Data extracted from a collection -
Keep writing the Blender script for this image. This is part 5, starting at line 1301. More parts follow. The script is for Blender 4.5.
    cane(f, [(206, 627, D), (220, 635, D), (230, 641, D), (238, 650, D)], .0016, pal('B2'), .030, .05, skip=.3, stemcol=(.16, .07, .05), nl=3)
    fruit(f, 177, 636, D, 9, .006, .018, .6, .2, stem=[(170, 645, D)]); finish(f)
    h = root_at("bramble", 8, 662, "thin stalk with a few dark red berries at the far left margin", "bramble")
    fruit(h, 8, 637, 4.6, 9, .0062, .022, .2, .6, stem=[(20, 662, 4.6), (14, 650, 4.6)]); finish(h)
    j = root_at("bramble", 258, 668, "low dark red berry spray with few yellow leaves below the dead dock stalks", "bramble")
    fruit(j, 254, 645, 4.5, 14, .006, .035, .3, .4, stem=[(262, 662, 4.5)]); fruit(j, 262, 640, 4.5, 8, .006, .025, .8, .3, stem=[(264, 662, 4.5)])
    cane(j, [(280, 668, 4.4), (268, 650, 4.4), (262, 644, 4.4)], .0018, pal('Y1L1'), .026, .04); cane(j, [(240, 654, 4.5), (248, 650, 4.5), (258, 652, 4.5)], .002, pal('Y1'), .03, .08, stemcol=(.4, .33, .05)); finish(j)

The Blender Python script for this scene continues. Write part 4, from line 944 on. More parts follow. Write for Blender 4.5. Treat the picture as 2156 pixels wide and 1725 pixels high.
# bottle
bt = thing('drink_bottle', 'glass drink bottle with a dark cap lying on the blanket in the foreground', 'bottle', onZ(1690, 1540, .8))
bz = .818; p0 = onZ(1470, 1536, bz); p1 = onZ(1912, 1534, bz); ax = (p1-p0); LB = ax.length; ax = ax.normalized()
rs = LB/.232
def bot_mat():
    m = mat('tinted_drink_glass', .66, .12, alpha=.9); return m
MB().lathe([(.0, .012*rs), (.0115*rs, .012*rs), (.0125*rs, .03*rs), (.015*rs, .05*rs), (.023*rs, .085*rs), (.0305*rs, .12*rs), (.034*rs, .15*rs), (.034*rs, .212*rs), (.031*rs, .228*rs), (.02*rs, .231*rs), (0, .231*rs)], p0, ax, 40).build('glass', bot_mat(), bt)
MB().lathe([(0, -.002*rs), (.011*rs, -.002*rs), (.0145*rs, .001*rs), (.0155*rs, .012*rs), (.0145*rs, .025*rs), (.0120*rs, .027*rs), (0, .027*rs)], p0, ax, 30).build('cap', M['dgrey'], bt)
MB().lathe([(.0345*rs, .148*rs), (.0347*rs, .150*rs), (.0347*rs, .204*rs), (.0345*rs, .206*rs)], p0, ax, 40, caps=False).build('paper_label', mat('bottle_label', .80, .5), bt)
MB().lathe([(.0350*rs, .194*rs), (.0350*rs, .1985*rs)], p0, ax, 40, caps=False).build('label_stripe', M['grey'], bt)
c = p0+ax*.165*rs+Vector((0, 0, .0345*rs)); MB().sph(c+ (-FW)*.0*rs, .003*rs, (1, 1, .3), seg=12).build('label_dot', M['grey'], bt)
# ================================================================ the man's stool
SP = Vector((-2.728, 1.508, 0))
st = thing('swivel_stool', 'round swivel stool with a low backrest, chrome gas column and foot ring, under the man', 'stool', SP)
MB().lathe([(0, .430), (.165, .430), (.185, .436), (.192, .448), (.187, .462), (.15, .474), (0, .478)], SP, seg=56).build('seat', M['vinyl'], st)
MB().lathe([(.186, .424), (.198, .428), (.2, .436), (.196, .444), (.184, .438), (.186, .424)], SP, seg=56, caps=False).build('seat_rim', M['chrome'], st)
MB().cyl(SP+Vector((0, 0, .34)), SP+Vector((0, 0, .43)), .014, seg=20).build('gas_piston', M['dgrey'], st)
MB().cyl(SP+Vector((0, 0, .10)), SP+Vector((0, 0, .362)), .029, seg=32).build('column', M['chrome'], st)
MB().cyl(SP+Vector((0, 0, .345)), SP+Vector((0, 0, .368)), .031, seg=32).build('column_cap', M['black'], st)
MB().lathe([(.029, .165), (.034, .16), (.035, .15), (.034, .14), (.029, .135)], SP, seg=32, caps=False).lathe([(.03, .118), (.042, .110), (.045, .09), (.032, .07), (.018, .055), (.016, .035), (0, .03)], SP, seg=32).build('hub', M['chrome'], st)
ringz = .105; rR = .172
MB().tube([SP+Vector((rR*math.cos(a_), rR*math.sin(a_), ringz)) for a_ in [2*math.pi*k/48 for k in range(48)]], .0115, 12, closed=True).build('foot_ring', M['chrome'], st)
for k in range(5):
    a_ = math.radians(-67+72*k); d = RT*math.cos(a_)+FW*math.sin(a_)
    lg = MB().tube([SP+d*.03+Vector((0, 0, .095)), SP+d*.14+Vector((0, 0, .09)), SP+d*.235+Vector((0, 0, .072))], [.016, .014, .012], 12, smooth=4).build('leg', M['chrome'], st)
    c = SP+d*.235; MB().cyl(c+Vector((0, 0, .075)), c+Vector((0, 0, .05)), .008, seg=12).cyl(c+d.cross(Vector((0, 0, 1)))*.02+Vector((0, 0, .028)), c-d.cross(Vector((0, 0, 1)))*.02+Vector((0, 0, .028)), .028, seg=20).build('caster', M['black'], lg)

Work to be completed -
Copy out the data shown above without altering anything.

Task response -
Keep writing the Blender script for this image. This is part 5, starting at line 1301. More parts follow. The script is for Blender 4.5.
    cane(f, [(206, 627, D), (220, 635, D), (230, 641, D), (238, 650, D)], .0016, pal('B2'), .030, .05, skip=.3, stemcol=(.16, .07, .05), nl=3)
    fruit(f, 177, 636, D, 9, .006, .018, .6, .2, stem=[(170, 645, D)]); finish(f)
    h = root_at("bramble", 8, 662, "thin stalk with a few dark red berries at the far left margin", "bramble")
    fruit(h, 8, 637, 4.6, 9, .0062, .022, .2, .6, stem=[(20, 662, 4.6), (14, 650, 4.6)]); finish(h)
    j = root_at("bramble", 258, 668, "low dark red berry spray with few yellow leaves below the dead dock stalks", "bramble")
    fruit(j, 254, 645, 4.5, 14, .006, .035, .3, .4, stem=[(262, 662, 4.5)]); fruit(j, 262, 640, 4.5, 8, .006, .025, .8, .3, stem=[(264, 662, 4.5)])
    cane(j, [(280, 668, 4.4), (268, 650, 4.4), (262, 644, 4.4)], .0018, pal('Y1L1'), .026, .04); cane(j, [(240, 654, 4.5), (248, 650, 4.5), (258, 652, 4.5)], .002, pal('Y1'), .03, .08, stemcol=(.4, .33, .05)); finish(j)

The Blender Python script for this scene continues. Write part 4, from line 944 on. More parts follow. Write for Blender 4.5. Treat the picture as 2156 pixels wide and 1725 pixels high.
# bottle
bt = thing('drink_bottle', 'glass drink bottle with a dark cap lying on the blanket in the foreground', 'bottle', onZ(1690, 1540, .8))
bz = .818; p0 = onZ(1470, 1536, bz); p1 = onZ(1912, 1534, bz); ax = (p1-p0); LB = ax.length; ax = ax.normalized()
rs = LB/.232
def bot_mat():
    m = mat('tinted_drink_glass', .66, .12, alpha=.9); return m
MB().lathe([(.0, .012*rs), (.0115*rs, .012*rs), (.0125*rs, .03*rs), (.015*rs, .05*rs), (.023*rs, .085*rs), (.0305*rs, .12*rs), (.034*rs, .15*rs), (.034*rs, .212*rs), (.031*rs, .228*rs), (.02*rs, .231*rs), (0, .231*rs)], p0, ax, 40).build('glass', bot_mat(), bt)
MB().lathe([(0, -.002*rs), (.011*rs, -.002*rs), (.0145*rs, .001*rs), (.0155*rs, .012*rs), (.0145*rs, .025*rs), (.0120*rs, .027*rs), (0, .027*rs)], p0, ax, 30).build('cap', M['dgrey'], bt)
MB().lathe([(.0345*rs, .148*rs), (.0347*rs, .150*rs), (.0347*rs, .204*rs), (.0345*rs, .206*rs)], p0, ax, 40, caps=False).build('paper_label', mat('bottle_label', .80, .5), bt)
MB().lathe([(.0350*rs, .194*rs), (.0350*rs, .1985*rs)], p0, ax, 40, caps=False).build('label_stripe', M['grey'], bt)
c = p0+ax*.165*rs+Vector((0, 0, .0345*rs)); MB().sph(c+ (-FW)*.0*rs, .003*rs, (1, 1, .3), seg=12).build('label_dot', M['grey'], bt)
# ================================================================ the man's stool
SP = Vector((-2.728, 1.508, 0))
st = thing('swivel_stool', 'round swivel stool with a low backrest, chrome gas column and foot ring, under the man', 'stool', SP)
MB().lathe([(0, .430), (.165, .430), (.185, .436), (.192, .448), (.187, .462), (.15, .474), (0, .478)], SP, seg=56).build('seat', M['vinyl'], st)
MB().lathe([(.186, .424), (.198, .428), (.2, .436), (.196, .444), (.184, .438), (.186, .424)], SP, seg=56, caps=False).build('seat_rim', M['chrome'], st)
MB().cyl(SP+Vector((0, 0, .34)), SP+Vector((0, 0, .43)), .014, seg=20).build('gas_piston', M['dgrey'], st)
MB().cyl(SP+Vector((0, 0, .10)), SP+Vector((0, 0, .362)), .029, seg=32).build('column', M['chrome'], st)
MB().cyl(SP+Vector((0, 0, .345)), SP+Vector((0, 0, .368)), .031, seg=32).build('column_cap', M['black'], st)
MB().lathe([(.029, .165), (.034, .16), (.035, .15), (.034, .14), (.029, .135)], SP, seg=32, caps=False).lathe([(.03, .118), (.042, .110), (.045, .09), (.032, .07), (.018, .055), (.016, .035), (0, .03)], SP, seg=32).build('hub', M['chrome'], st)
ringz = .105; rR = .172
MB().tube([SP+Vector((rR*math.cos(a_), rR*math.sin(a_), ringz)) for a_ in [2*math.pi*k/48 for k in range(48)]], .0115, 12, closed=True).build('foot_ring', M['chrome'], st)
for k in range(5):
    a_ = math.radians(-67+72*k); d = RT*math.cos(a_)+FW*math.sin(a_)
    lg = MB().tube([SP+d*.03+Vector((0, 0, .095)), SP+d*.14+Vector((0, 0, .09)), SP+d*.235+Vector((0, 0, .072))], [.016, .014, .012], 12, smooth=4).build('leg', M['chrome'], st)
    c = SP+d*.235; MB().cyl(c+Vector((0, 0, .075)), c+Vector((0, 0, .05)), .008, seg=12).cyl(c+d.cross(Vector((0, 0, 1)))*.02+Vector((0, 0, .028)), c-d.cross(Vector((0, 0, 1)))*.02+Vector((0, 0, .028)), .028, seg=20).build('caster', M['black'], lg)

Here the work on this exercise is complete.